Et pour cause : là où le cinéaste, jusqu’à présent, nous présentait des personnages hauts en couleur confrontés à des situations tantôt complexes, rocambolesques, ou les deux à la fois, il fait ici le choix de (anti)héros plutôt banals. Confrontés à des situations… banales. Ou presque, puisqu’ils évoluent dans un univers, lui, assez éloigné de la banalité. On peut présumer que Tarantino, en grand passionné de cinéma, a considéré que la curiosité, voire la fascination, que suscite le mythe hollywoodien, ainsi que la présence de deux des plus grandes stars mondiales au générique, rendait d’emblée son film suffisamment attrayant pour se permettre toutes les folies – ou absences de folie – par ailleurs.


Nous voici donc tranquillement promenés entre studios de tournage et villas chics, au gré des pérégrinations d’un acteur sur le déclin et de son cascadeur/chauffeur/homme à tout faire. Il y a un charme, une ambiance, qui plairont aux amoureux de l’Amérique, du cinéma, ou aux nostalgiques d’une certaine époque. Il y a aussi deux acteurs qui s’en donnent à cœur joie, portant le film sur leurs épaules et justifiant encore une fois leur statut de légendes vivantes du 7ème art. Leurs personnages, dans toute leur normalité, en deviennent attachants.

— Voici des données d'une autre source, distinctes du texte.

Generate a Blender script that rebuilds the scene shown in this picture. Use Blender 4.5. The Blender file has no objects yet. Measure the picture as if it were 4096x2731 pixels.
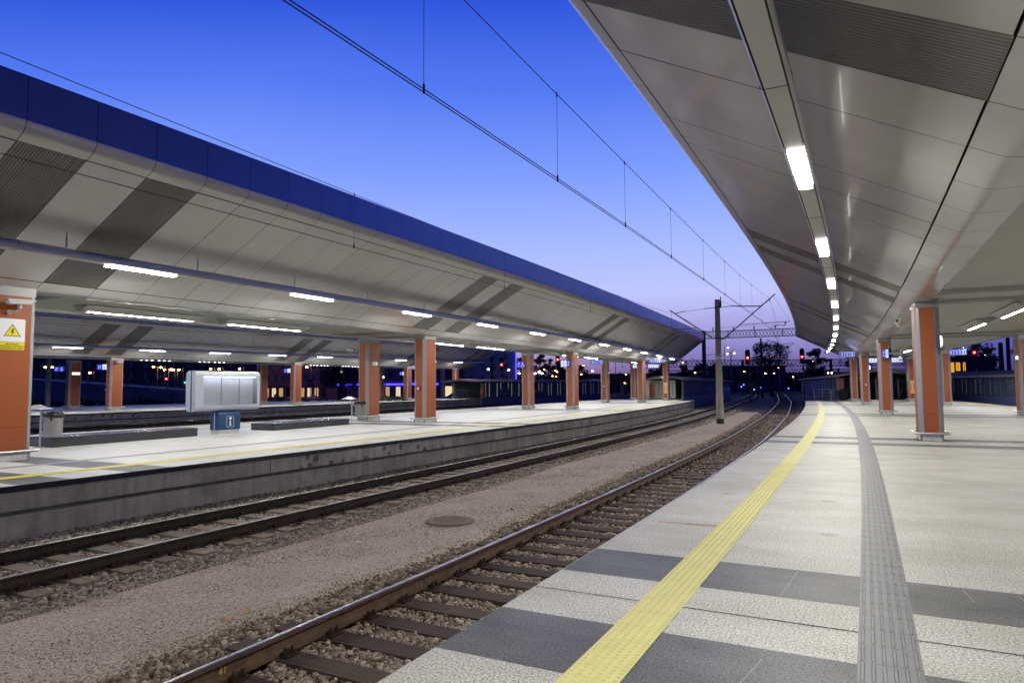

Mais tout de même, quel rythme étrange. Quelle radicalité dans les choix narratifs, du moins à l’échelle du cinéma de Tarantino. Ce film apparaît véritablement comme une démystification en règle de Hollywood, à travers un personnage de star dont le mythe s’est lui-même étiolé au fil du temps, et qui traverse le récit mû par l’espoir de redonner un peu de relief à sa carrière comme à son existence. C’est sans doute pour rendre compte au mieux de cette vie sans éclat qu’il n’y a ni réels rebondissements ni grosse tension dramatique pendant la quasi-totalité du film. Et comme Tarantino aime jouer avec son public, il va jusqu’à user de fausses pistes : dès qu’une séquence semble tendre vers quelque chose d’excitant pour le spectateur, vous savez, une de ces scènes « tarantinesques » dont il a le secret… il la désamorce immédiatement. Une bagarre est en train de se préparer ? Elle sera très vite interrompue. Un rapprochement s’opère entre un homme et une femme ? La demoiselle est mineure, l'homme refuse d’aller plus loin. Quentin est impitoyable.


Heureusement, Tarantino reste Tarantino, et son sadisme à l’égard du spectateur a des limites. Ainsi, après plus de deux heures de pellicule, il décide que, bon, avec tout ça, on l’a bien méritée, notre scène tarantinesque, quand même. Et on est servi. En plus d’être une savoureuse réécriture de l’Histoire comme le fut Inglourious Basterds en son temps, le dénouement, déjanté à souhait, nous prouve que, non, le cinéaste n’a rien perdu de son talent à nous mijoter des scènes ultraviolentes aux petits oignons.


Finalement, tout en déconstruisant constamment Hollywood, ce film atypique n’en entretient pas moins le mythe. Avec son atmosphère et ses audaces, il peut, malgré ses manques, être considéré comme un assez bel hommage à cette industrie plus que centenaire et toute la faune qui gravite autour.